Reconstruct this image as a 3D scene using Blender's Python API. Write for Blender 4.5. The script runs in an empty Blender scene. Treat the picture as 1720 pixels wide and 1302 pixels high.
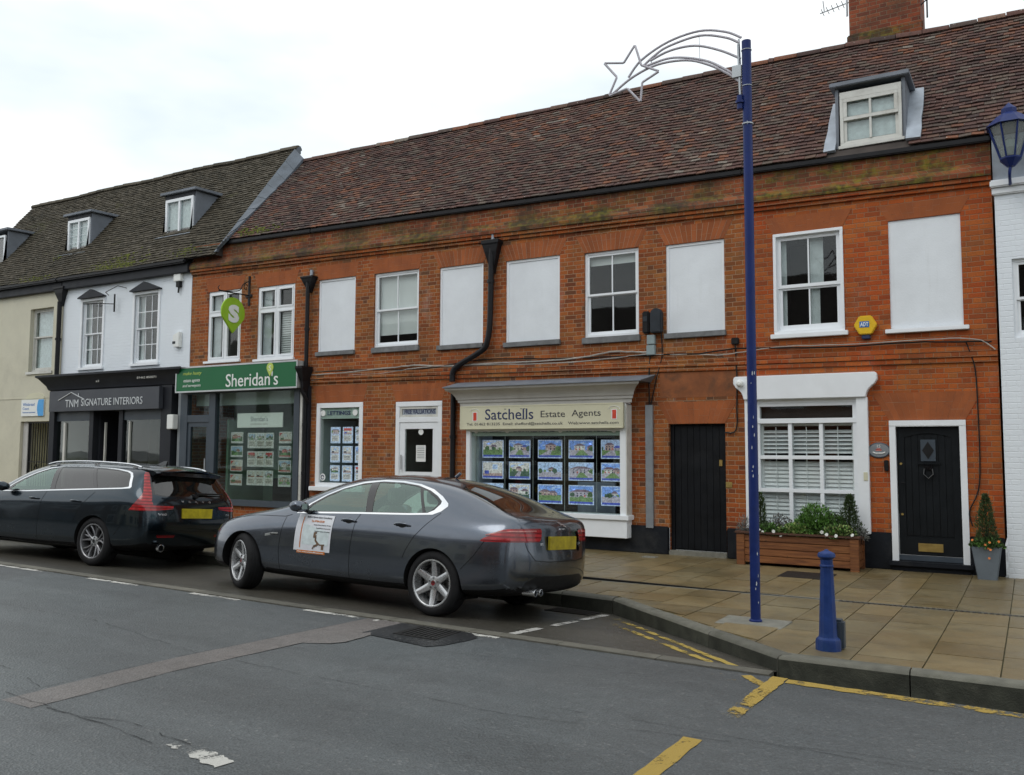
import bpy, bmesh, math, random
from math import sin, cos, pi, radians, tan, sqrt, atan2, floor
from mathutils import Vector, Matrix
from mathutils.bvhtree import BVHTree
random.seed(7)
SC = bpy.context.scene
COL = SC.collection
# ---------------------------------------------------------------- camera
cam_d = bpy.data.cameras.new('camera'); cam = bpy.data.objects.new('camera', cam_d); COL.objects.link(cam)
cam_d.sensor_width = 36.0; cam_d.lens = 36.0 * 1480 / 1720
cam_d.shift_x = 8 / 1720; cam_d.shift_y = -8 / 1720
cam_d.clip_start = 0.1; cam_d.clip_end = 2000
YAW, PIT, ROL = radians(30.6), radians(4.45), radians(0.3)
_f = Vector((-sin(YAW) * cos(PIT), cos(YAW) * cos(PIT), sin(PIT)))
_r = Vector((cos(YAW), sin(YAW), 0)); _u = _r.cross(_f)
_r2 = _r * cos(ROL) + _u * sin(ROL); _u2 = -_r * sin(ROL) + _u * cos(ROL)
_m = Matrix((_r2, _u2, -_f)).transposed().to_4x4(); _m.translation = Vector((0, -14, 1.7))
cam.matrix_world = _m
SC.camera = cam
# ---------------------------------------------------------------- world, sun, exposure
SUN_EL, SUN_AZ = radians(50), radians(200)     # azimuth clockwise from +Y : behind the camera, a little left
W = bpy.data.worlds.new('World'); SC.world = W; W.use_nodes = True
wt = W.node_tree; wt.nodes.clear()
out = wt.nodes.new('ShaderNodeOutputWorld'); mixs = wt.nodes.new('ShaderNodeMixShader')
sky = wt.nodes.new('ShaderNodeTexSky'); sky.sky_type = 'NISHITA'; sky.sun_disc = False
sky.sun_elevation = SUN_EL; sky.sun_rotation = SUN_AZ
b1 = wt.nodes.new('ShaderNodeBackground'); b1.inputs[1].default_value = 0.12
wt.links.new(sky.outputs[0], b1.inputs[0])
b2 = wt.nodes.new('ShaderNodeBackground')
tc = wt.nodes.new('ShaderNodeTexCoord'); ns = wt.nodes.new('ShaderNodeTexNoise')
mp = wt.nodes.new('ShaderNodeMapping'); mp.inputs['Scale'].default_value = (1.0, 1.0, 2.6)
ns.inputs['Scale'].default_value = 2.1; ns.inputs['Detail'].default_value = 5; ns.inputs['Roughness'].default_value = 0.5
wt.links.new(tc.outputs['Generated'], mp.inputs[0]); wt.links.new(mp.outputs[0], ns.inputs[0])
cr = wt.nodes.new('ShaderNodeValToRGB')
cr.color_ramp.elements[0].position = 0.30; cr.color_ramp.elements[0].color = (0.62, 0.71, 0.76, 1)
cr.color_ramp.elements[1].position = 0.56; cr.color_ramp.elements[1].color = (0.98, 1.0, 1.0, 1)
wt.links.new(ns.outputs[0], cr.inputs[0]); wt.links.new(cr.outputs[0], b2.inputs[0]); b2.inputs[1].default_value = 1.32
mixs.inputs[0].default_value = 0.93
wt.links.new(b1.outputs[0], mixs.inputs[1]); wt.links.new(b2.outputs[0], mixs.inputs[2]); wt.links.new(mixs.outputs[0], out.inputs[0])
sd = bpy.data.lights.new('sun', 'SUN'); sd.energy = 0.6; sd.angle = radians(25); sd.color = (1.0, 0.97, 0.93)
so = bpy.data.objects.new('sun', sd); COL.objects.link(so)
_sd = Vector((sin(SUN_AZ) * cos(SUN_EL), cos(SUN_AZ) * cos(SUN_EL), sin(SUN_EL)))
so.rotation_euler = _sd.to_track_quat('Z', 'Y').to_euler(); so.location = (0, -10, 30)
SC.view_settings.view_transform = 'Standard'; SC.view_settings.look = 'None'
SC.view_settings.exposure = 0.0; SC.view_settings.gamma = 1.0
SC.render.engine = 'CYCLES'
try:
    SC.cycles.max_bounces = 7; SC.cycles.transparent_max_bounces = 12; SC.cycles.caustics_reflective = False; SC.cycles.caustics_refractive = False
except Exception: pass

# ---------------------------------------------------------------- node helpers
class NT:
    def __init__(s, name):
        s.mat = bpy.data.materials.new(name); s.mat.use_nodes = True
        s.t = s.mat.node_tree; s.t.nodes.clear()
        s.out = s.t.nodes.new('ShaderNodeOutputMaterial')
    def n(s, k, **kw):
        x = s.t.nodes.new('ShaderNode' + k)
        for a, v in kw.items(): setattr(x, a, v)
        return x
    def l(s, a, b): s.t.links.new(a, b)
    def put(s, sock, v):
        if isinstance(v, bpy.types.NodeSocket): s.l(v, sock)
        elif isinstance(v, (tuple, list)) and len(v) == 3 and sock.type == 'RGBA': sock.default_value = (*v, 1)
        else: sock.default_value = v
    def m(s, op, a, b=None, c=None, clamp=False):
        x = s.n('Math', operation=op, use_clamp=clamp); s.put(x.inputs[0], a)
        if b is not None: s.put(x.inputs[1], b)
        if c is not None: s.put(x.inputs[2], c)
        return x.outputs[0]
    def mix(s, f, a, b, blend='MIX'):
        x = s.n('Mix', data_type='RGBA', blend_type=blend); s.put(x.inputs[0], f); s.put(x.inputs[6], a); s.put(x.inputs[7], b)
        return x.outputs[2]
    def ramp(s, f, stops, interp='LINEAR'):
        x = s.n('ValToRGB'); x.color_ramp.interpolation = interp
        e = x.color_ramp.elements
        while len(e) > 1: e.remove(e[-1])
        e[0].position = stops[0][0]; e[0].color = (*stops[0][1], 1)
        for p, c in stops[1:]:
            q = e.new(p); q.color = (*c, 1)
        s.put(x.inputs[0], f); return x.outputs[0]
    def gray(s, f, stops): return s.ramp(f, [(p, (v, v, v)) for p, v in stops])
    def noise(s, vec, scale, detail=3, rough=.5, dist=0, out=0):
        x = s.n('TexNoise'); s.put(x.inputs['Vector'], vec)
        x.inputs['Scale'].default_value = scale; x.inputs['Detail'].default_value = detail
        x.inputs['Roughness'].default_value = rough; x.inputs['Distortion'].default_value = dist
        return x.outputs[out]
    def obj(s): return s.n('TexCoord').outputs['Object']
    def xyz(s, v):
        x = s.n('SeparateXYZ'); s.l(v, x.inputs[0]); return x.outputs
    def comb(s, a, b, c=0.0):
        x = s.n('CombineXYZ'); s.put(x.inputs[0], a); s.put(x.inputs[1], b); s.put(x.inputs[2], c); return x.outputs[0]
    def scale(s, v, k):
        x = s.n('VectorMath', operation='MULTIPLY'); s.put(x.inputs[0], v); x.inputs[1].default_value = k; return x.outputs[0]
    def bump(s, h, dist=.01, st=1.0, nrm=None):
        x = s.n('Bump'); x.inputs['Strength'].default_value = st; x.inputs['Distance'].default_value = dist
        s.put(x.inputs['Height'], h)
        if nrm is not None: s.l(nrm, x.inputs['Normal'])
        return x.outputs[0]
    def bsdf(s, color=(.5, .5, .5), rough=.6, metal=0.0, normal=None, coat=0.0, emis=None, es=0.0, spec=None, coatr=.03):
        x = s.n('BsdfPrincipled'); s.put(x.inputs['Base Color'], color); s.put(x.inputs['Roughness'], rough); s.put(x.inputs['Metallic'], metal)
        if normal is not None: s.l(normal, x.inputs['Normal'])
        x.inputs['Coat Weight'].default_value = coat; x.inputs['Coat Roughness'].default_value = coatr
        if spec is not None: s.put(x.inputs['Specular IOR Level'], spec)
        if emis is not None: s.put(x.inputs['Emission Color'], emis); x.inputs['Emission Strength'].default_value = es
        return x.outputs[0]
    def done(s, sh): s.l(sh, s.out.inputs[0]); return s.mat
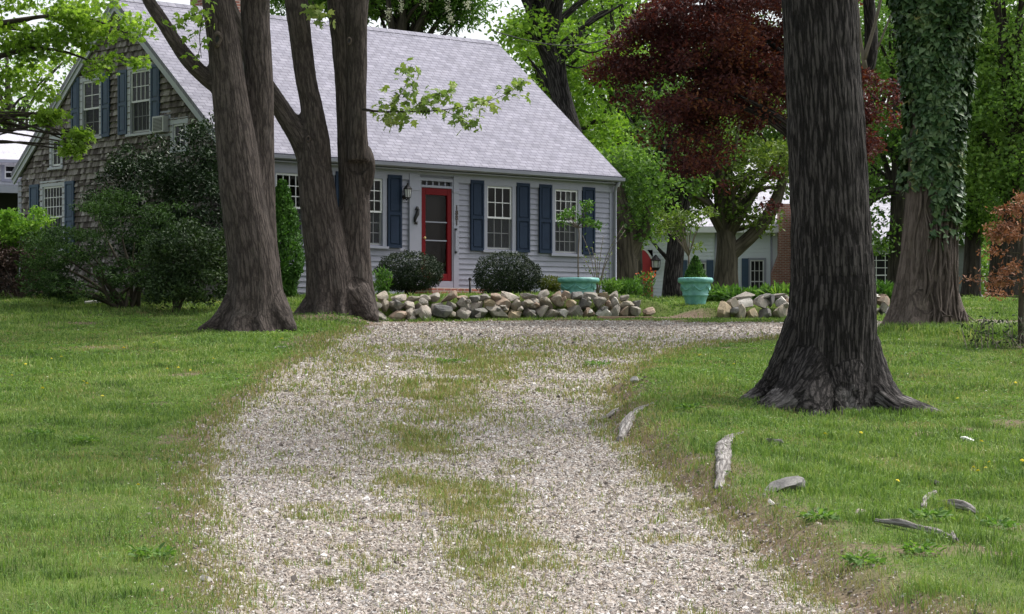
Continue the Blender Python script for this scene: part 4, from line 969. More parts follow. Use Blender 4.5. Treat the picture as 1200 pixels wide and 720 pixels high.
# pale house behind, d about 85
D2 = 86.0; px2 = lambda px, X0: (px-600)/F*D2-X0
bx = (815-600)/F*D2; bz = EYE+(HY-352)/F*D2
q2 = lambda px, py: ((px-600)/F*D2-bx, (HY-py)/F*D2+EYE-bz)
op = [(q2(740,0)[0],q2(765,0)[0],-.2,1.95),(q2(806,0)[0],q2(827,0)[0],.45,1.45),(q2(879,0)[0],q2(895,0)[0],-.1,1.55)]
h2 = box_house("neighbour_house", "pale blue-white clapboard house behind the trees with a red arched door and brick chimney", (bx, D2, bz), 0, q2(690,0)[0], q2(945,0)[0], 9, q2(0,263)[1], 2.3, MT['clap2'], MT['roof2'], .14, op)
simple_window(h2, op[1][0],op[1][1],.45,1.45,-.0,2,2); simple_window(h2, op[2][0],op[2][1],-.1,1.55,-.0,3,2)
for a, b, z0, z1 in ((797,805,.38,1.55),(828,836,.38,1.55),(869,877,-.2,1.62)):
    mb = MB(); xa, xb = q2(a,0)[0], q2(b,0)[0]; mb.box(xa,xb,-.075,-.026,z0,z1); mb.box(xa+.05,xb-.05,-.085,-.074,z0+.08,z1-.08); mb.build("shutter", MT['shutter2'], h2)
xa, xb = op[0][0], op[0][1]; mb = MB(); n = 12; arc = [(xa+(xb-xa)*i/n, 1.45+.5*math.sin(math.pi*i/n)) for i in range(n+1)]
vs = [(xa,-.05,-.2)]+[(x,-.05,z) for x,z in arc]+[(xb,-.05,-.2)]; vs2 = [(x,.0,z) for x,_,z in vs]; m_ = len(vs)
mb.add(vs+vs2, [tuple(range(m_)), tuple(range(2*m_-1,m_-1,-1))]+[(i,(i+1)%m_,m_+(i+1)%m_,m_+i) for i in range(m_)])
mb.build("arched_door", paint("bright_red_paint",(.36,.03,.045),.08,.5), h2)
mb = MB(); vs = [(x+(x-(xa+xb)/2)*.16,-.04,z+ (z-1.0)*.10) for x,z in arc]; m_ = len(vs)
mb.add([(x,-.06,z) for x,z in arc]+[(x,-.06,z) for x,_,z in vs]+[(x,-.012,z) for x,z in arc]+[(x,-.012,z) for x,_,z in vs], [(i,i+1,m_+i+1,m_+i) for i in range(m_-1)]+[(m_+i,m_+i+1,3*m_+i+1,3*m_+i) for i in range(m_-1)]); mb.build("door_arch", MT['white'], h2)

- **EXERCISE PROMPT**
Look for "high" and pull out every line that has it.

- **SOLUTION FOR THIS EXERCISE**
Reconstruct this image as a 3D scene using Blender's Python API. Write for Blender 4.5. The script runs in an empty Blender scene. Treat the picture as 1720 pixels wide and 1302 pixels high.
Continue the Blender Python script for this scene: part 4, from line 969. More parts follow. Use Blender 4.5. Treat the picture as 1200 pixels wide and 720 pixels high.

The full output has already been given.